Friday, January 9, 2009

The Windmill of Quixotic Code

When you program, are you a perfectionist? Do you take to heart all the lessons you learned from your shelf of computer books - lessons like, "always make your code reusable"? Coming into my recent job, I truly felt like being that way was going to help me exceed all their expectations. I was going to give them the ideal code - a comment for every variable and function, everything in a class structure, no globals. Then I opened up the project I'd be working on for the first time, and saw a "goto".

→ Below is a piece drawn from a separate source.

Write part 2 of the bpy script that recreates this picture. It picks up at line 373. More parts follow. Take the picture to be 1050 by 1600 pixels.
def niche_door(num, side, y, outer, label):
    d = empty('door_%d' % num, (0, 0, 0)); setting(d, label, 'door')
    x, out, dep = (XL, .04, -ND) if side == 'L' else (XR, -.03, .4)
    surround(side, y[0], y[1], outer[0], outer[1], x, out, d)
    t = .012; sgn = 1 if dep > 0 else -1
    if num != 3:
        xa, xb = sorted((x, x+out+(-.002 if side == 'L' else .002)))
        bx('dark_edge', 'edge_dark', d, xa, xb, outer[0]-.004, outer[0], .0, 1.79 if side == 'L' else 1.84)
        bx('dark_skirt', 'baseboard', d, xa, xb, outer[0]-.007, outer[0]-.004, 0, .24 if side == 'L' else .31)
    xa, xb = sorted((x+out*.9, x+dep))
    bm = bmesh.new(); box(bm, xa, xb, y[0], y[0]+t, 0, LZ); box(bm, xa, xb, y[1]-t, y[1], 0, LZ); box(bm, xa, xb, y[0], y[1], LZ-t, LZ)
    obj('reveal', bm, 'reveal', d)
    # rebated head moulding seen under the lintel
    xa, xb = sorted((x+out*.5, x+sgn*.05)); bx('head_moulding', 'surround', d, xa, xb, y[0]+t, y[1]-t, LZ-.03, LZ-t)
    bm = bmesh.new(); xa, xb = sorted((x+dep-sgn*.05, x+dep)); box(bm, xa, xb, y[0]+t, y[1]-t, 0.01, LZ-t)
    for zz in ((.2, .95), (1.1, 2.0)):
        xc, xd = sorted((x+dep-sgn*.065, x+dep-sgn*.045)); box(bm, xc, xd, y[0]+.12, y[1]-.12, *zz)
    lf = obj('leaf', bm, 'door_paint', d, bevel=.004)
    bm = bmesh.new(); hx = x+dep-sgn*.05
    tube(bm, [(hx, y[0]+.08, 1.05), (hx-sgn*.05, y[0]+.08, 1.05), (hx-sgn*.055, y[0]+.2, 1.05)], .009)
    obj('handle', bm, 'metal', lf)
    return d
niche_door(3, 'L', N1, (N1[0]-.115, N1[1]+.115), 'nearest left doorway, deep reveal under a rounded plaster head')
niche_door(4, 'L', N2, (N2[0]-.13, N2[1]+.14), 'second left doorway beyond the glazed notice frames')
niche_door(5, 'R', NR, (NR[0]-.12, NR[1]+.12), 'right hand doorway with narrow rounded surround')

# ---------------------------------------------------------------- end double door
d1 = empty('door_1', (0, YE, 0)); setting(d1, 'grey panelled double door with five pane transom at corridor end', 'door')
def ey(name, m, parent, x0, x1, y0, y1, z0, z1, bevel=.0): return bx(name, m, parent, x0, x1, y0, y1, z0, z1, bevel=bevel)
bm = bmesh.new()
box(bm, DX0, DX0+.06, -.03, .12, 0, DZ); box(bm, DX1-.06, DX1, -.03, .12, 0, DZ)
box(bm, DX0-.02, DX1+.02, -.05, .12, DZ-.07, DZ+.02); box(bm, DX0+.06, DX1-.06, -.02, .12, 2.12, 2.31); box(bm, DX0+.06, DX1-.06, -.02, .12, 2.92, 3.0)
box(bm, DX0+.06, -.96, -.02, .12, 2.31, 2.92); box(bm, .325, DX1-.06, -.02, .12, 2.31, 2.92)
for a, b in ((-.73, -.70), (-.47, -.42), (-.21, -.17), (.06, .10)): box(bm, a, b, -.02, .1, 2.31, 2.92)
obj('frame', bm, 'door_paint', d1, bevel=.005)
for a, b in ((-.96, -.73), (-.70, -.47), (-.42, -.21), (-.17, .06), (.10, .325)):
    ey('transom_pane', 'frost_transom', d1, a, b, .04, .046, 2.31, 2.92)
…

What you learn when you leave school is that perfect code doesn't exist for large projects. It's a pie in the sky, and if anyone preaches it to you, they are trying to make themselves seem like better programmers than they probably are. In the actual "biz", you get three adjectives for computer software, of which you may only have two at any given time:

Efficient.
Good.
Cheap.

My workplace, EDAS, is strictly the first two, but even then there are tradeoffs between "efficient" and "good". I consider "good" programming to be modular, since new features only need to affect certain elements of the code. But nothing's as "efficient" as code created with a specific purpose. So we have to keep things about 50/50 if we want a good name in our industry. Sometimes that means a goto, or a global variable.

If you go into a project charging at windmills, you'll quickly find very little accomplished. Seek what is useful, not what is ideal. If you are a hobbyist, I encourage you to try everything in your code. Try all the things you've been told not to try, and attempt to figure out where they're most useful. You'll get an occasional geek on a soapbox telling you that your code's inferior, but if nothing else it will be YOU and not them that actually knows why something must be avoided, rather than doing so dogmatically.

This is a lesson I myself have learned, and thought neccessary to share. I wish I had fully understood it myself when I came aboard with this company. But, at least I'm doing a good job now, and luckily I unlearn as quickly as I learn.